▸ **Task description**: Each line that follows is to be retyped exactly.

----------

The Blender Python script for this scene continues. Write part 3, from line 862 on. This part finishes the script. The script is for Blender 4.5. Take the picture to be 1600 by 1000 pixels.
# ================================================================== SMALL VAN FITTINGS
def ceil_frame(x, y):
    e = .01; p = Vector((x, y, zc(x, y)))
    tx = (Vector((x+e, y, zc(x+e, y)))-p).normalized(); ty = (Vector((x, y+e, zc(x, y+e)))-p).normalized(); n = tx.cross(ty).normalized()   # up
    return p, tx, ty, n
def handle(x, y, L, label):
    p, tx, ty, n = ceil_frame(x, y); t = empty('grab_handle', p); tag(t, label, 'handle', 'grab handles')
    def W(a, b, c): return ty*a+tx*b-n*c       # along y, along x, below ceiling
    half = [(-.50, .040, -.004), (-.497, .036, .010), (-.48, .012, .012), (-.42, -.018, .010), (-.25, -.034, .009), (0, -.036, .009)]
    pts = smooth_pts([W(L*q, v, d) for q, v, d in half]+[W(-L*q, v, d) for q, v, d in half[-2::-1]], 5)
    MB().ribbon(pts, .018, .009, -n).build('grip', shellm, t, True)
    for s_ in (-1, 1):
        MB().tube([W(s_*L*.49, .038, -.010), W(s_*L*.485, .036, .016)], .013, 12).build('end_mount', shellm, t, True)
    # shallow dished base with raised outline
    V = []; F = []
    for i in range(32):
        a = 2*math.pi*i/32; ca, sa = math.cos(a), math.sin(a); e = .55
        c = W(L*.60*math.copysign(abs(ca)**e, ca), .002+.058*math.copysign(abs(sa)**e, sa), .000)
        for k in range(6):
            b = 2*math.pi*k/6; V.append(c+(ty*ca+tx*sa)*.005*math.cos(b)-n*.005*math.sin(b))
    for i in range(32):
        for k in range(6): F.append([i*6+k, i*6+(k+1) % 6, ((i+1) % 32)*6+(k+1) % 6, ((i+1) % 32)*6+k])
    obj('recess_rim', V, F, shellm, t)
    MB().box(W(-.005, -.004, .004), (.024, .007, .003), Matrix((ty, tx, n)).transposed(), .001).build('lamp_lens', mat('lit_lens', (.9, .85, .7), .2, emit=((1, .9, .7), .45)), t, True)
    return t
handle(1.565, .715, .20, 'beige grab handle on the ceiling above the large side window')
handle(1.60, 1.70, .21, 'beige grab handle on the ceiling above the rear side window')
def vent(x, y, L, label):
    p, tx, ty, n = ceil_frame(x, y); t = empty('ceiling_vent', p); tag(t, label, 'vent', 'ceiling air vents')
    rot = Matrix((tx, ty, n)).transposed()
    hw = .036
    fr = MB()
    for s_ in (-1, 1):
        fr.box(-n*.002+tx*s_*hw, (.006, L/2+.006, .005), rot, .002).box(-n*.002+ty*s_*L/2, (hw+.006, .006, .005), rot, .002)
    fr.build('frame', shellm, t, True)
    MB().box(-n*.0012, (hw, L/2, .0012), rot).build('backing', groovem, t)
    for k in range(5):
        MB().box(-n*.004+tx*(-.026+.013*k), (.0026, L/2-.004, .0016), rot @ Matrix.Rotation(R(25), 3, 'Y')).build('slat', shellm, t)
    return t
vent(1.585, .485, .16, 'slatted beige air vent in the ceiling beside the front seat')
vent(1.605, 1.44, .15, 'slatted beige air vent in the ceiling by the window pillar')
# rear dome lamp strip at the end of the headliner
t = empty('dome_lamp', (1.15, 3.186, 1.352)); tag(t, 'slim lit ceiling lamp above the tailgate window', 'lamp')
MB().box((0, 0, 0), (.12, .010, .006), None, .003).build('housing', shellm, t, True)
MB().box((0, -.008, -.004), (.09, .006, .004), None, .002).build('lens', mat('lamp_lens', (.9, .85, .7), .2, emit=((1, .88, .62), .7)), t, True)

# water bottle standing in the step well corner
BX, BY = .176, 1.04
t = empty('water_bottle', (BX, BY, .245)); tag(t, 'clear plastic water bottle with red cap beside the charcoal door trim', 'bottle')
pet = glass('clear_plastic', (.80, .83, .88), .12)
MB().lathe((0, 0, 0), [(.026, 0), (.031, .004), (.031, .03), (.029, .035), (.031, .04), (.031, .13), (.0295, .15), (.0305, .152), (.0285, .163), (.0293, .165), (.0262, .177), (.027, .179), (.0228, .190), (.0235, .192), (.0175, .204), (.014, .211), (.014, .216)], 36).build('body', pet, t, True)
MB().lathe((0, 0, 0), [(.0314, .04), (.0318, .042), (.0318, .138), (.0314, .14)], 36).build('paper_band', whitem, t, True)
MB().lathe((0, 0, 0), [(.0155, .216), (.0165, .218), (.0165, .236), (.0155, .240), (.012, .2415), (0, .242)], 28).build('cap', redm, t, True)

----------

▸ **Exercise output**:
The Blender Python script for this scene continues. Write part 3, from line 862 on. This part finishes the script. The script is for Blender 4.5. Take the picture to be 1600 by 1000 pixels.
# ================================================================== SMALL VAN FITTINGS
def ceil_frame(x, y):
    e = .01; p = Vector((x, y, zc(x, y)))
    tx = (Vector((x+e, y, zc(x+e, y)))-p).normalized(); ty = (Vector((x, y+e, zc(x, y+e)))-p).normalized(); n = tx.cross(ty).normalized()   # up
    return p, tx, ty, n
def handle(x, y, L, label):
    p, tx, ty, n = ceil_frame(x, y); t = empty('grab_handle', p); tag(t, label, 'handle', 'grab handles')
    def W(a, b, c): return ty*a+tx*b-n*c       # along y, along x, below ceiling
    half = [(-.50, .040, -.004), (-.497, .036, .010), (-.48, .012, .012), (-.42, -.018, .010), (-.25, -.034, .009), (0, -.036, .009)]
    pts = smooth_pts([W(L*q, v, d) for q, v, d in half]+[W(-L*q, v, d) for q, v, d in half[-2::-1]], 5)
    MB().ribbon(pts, .018, .009, -n).build('grip', shellm, t, True)
    for s_ in (-1, 1):
        MB().tube([W(s_*L*.49, .038, -.010), W(s_*L*.485, .036, .016)], .013, 12).build('end_mount', shellm, t, True)
    # shallow dished base with raised outline
    V = []; F = []
    for i in range(32):
        a = 2*math.pi*i/32; ca, sa = math.cos(a), math.sin(a); e = .55
        c = W(L*.60*math.copysign(abs(ca)**e, ca), .002+.058*math.copysign(abs(sa)**e, sa), .000)
        for k in range(6):
            b = 2*math.pi*k/6; V.append(c+(ty*ca+tx*sa)*.005*math.cos(b)-n*.005*math.sin(b))
    for i in range(32):
        for k in range(6): F.append([i*6+k, i*6+(k+1) % 6, ((i+1) % 32)*6+(k+1) % 6, ((i+1) % 32)*6+k])
    obj('recess_rim', V, F, shellm, t)
    MB().box(W(-.005, -.004, .004), (.024, .007, .003), Matrix((ty, tx, n)).transposed(), .001).build('lamp_lens', mat('lit_lens', (.9, .85, .7), .2, emit=((1, .9, .7), .45)), t, True)
    return t
handle(1.565, .715, .20, 'beige grab handle on the ceiling above the large side window')
handle(1.60, 1.70, .21, 'beige grab handle on the ceiling above the rear side window')
def vent(x, y, L, label):
    p, tx, ty, n = ceil_frame(x, y); t = empty('ceiling_vent', p); tag(t, label, 'vent', 'ceiling air vents')
    rot = Matrix((tx, ty, n)).transposed()
    hw = .036
    fr = MB()
    for s_ in (-1, 1):
        fr.box(-n*.002+tx*s_*hw, (.006, L/2+.006, .005), rot, .002).box(-n*.002+ty*s_*L/2, (hw+.006, .006, .005), rot, .002)
    fr.build('frame', shellm, t, True)
    MB().box(-n*.0012, (hw, L/2, .0012), rot).build('backing', groovem, t)
    for k in range(5):
        MB().box(-n*.004+tx*(-.026+.013*k), (.0026, L/2-.004, .0016), rot @ Matrix.Rotation(R(25), 3, 'Y')).build('slat', shellm, t)
    return t
vent(1.585, .485, .16, 'slatted beige air vent in the ceiling beside the front seat')
vent(1.605, 1.44, .15, 'slatted beige air vent in the ceiling by the window pillar')
# rear dome lamp strip at the end of the headliner
t = empty('dome_lamp', (1.15, 3.186, 1.352)); tag(t, 'slim lit ceiling lamp above the tailgate window', 'lamp')
MB().box((0, 0, 0), (.12, .010, .006), None, .003).build('housing', shellm, t, True)
MB().box((0, -.008, -.004), (.09, .006, .004), None, .002).build('lens', mat('lamp_lens', (.9, .85, .7), .2, emit=((1, .88, .62), .7)), t, True)

# water bottle standing in the step well corner
BX, BY = .176, 1.04
t = empty('water_bottle', (BX, BY, .245)); tag(t, 'clear plastic water bottle with red cap beside the charcoal door trim', 'bottle')
pet = glass('clear_plastic', (.80, .83, .88), .12)
MB().lathe((0, 0, 0), [(.026, 0), (.031, .004), (.031, .03), (.029, .035), (.031, .04), (.031, .13), (.0295, .15), (.0305, .152), (.0285, .163), (.0293, .165), (.0262, .177), (.027, .179), (.0228, .190), (.0235, .192), (.0175, .204), (.014, .211), (.014, .216)], 36).build('body', pet, t, True)
MB().lathe((0, 0, 0), [(.0314, .04), (.0318, .042), (.0318, .138), (.0314, .14)], 36).build('paper_band', whitem, t, True)
MB().lathe((0, 0, 0), [(.0155, .216), (.0165, .218), (.0165, .236), (.0155, .240), (.012, .2415), (0, .242)], 28).build('cap', redm, t, True)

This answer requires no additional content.